Mimi Arbeit, 26, Doctoral Student in Child Development

Her feminist-Jewish sex education

I started U.S.Y. (the Conservative movement’s Jewish youth group) in ninth grade, and I loved it. We danced, sang, debated, did social action projects and built a community together. At the same time, I started teaching workshops for gender violence prevention to eighth graders and learned to analyze the world through the lens of gender. I saw the harm done by sexist jokes and stereotypes tossed around in the school hallways.
I started hating that U.S.Y. presented such a strict gender binary. Boys were required to put on tallis and tefillin, for example, and for girls it was optional, which totally changes its meaning. U.S.Y. also had a focus on “nice Jewish girls” getting together with “nice Jewish boys,” which fueled homophobia.

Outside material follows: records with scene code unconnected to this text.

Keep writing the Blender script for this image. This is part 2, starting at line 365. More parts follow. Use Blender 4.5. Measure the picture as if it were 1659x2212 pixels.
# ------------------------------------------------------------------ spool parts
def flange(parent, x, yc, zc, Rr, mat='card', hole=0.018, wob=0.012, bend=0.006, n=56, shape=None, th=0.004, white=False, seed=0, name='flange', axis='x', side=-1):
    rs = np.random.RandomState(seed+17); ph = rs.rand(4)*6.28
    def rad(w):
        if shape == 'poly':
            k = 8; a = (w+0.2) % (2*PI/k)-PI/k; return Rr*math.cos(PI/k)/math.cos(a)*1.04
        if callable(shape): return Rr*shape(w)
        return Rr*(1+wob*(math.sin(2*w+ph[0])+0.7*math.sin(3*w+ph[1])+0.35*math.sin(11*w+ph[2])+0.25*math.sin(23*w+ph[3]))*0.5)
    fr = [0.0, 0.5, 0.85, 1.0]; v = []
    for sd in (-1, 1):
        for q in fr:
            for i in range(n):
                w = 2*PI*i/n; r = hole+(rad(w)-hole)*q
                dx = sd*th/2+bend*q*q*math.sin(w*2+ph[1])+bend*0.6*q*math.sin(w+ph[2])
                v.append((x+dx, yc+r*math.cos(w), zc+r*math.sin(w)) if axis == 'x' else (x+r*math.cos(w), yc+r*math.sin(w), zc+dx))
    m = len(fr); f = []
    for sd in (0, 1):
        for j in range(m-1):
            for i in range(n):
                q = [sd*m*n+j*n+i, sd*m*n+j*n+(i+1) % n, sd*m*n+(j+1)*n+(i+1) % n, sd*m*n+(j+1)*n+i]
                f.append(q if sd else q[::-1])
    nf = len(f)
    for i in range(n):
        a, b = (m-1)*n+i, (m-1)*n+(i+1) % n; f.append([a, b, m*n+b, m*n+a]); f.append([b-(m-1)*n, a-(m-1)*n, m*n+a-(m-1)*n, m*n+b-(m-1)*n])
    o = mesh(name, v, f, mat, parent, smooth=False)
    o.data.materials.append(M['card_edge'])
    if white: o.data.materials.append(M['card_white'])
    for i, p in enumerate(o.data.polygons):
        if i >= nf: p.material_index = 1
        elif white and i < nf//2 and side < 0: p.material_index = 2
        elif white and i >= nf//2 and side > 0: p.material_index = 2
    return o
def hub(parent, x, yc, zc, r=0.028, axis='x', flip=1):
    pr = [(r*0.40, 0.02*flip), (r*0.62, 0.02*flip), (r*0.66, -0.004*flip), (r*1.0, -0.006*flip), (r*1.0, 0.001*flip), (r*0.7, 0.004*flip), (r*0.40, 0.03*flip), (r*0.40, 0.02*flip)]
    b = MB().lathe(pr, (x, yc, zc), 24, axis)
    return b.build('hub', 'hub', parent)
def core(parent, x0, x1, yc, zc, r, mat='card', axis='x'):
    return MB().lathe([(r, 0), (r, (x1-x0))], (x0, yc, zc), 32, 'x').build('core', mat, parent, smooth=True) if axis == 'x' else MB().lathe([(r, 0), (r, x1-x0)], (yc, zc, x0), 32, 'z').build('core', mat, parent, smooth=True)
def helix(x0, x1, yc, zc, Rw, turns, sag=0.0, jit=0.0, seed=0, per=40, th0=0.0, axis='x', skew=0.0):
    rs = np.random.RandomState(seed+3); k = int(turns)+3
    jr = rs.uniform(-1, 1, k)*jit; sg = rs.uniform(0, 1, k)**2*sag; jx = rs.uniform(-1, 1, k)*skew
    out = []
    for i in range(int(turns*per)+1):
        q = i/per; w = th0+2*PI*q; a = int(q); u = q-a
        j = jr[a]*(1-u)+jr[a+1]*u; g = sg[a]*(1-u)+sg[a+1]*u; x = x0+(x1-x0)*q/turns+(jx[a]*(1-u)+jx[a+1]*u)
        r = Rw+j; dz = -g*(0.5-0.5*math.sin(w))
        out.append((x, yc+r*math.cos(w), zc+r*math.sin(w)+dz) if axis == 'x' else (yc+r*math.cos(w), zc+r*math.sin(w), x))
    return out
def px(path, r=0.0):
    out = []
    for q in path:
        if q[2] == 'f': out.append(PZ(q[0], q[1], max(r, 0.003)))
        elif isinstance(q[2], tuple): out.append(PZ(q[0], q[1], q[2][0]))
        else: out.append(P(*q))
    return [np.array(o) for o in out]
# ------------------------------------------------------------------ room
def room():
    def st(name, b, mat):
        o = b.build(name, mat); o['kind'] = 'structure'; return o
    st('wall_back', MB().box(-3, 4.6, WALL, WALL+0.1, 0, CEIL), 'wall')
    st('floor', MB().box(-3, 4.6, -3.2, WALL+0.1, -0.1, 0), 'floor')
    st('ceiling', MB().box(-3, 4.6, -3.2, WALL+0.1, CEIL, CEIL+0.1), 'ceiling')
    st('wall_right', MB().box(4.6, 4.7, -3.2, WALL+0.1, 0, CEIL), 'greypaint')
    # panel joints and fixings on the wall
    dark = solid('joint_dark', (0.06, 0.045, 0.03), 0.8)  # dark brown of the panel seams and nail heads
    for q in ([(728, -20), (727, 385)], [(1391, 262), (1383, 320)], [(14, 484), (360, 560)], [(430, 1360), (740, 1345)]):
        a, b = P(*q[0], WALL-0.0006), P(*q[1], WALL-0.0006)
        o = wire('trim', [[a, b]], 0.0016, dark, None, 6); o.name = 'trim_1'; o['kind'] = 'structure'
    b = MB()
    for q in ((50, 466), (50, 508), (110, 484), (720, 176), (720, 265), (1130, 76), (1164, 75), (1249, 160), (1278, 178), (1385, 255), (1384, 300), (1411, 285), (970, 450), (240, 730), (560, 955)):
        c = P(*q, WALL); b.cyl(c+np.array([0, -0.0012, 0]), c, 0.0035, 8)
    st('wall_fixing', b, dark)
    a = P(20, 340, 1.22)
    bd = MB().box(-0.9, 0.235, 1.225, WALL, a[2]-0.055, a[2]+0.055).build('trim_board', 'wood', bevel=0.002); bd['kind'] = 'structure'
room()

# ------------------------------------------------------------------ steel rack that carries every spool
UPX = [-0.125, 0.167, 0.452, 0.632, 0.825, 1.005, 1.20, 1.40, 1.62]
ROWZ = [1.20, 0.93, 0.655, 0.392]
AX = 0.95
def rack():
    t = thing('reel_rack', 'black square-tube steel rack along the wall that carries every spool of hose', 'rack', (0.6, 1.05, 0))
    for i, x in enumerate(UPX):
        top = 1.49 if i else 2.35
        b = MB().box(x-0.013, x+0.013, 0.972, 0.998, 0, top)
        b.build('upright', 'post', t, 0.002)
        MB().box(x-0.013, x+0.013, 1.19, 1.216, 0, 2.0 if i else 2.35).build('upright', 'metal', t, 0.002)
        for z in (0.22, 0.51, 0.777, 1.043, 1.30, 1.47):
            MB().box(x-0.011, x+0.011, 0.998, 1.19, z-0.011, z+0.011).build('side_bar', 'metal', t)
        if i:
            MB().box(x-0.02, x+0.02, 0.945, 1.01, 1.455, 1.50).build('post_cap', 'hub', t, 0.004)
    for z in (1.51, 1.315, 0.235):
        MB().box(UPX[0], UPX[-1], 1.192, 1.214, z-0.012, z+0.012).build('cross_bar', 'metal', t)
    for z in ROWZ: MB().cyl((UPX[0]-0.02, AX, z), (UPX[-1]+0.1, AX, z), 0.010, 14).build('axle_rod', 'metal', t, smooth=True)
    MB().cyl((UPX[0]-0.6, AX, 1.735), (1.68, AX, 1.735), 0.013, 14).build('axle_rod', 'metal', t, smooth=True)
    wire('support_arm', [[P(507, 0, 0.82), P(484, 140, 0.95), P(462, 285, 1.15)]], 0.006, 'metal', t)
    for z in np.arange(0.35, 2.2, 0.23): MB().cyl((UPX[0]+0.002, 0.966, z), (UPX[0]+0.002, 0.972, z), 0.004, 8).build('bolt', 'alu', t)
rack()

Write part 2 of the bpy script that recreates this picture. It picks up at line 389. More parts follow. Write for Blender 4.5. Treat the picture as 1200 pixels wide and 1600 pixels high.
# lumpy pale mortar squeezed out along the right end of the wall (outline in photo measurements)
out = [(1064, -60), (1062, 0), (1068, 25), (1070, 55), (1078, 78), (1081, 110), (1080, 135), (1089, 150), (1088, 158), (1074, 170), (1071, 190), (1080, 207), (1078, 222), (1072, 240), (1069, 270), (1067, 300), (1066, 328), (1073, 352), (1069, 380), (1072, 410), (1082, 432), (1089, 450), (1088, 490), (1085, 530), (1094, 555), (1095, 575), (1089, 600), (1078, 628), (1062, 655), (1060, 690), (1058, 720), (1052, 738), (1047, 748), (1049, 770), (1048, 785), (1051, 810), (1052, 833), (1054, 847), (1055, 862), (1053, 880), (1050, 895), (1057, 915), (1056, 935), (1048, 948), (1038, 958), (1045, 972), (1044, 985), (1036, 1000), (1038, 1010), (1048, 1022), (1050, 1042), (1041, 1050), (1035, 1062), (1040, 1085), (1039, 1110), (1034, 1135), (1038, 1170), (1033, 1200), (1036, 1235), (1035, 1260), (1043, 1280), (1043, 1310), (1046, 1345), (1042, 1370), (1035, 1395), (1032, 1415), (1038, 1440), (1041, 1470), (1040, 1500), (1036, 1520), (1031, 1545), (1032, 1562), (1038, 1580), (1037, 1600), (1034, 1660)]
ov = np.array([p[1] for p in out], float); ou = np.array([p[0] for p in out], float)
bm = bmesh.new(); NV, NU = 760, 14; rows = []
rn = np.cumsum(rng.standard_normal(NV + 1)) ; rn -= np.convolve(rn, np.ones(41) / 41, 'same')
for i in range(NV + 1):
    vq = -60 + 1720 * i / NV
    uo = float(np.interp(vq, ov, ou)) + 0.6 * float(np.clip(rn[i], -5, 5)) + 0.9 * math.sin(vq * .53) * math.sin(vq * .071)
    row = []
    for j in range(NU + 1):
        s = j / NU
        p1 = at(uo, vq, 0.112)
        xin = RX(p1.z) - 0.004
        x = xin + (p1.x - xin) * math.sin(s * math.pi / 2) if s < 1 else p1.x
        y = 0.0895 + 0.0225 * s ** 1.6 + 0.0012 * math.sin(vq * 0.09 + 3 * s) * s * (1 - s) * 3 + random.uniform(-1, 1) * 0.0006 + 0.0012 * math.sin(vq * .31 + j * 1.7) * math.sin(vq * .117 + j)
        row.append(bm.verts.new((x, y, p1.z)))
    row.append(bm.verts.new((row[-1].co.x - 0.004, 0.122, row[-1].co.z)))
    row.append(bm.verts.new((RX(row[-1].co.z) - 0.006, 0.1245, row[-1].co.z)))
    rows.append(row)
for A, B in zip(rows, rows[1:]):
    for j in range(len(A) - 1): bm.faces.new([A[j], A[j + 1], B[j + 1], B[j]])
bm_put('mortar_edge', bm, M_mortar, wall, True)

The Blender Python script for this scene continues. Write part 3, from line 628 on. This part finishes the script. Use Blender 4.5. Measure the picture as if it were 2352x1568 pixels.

At college, as an observant Conservative Jew, I started going to an Orthodox minyan, but I felt awful on the women’s side; I rejected all separation on the basis of gender. One day a friend pointed out that I was the only female singing out loud. After that I totally quit Judaism, seeing no way to rescue it from centuries of patriarchy. At college I took courses in critical race theory, queer theory and feminist activism, and I taught about sexual consent and sex-positivity. I had found my life’s mission: to revolutionize sex education in the US.

After college, I found a job teaching health and sexuality education at a middle school, and I found the Moishe Kavod House, a vibrant, peer-led community in Boston for people in their 20s and 30s. At the end of a draining week, we come together to pray, sing, learn, eat and talk. We strive to create the Judaism we want to see in the world: egalitarian, pro-queer, pluralistic, and dedicated to tikkun olam (the repair of the world) and social justice.

I started a sex education team at Moishe Kavod that’s putting together a curriculum for Jewish young adults. It addresses sex, bodies, pleasure, love, ethics, sexual orientation, gender, hooking up, kink, feelings, families, violence, consent and communication. We’re training team members to facilitate these workshops.

Sometimes I still ask, “What is Judaism doing in my social justice?” But mostly, I ask, “What’s patriarchy doing in my Judaism, and will you work with me to make it go away?”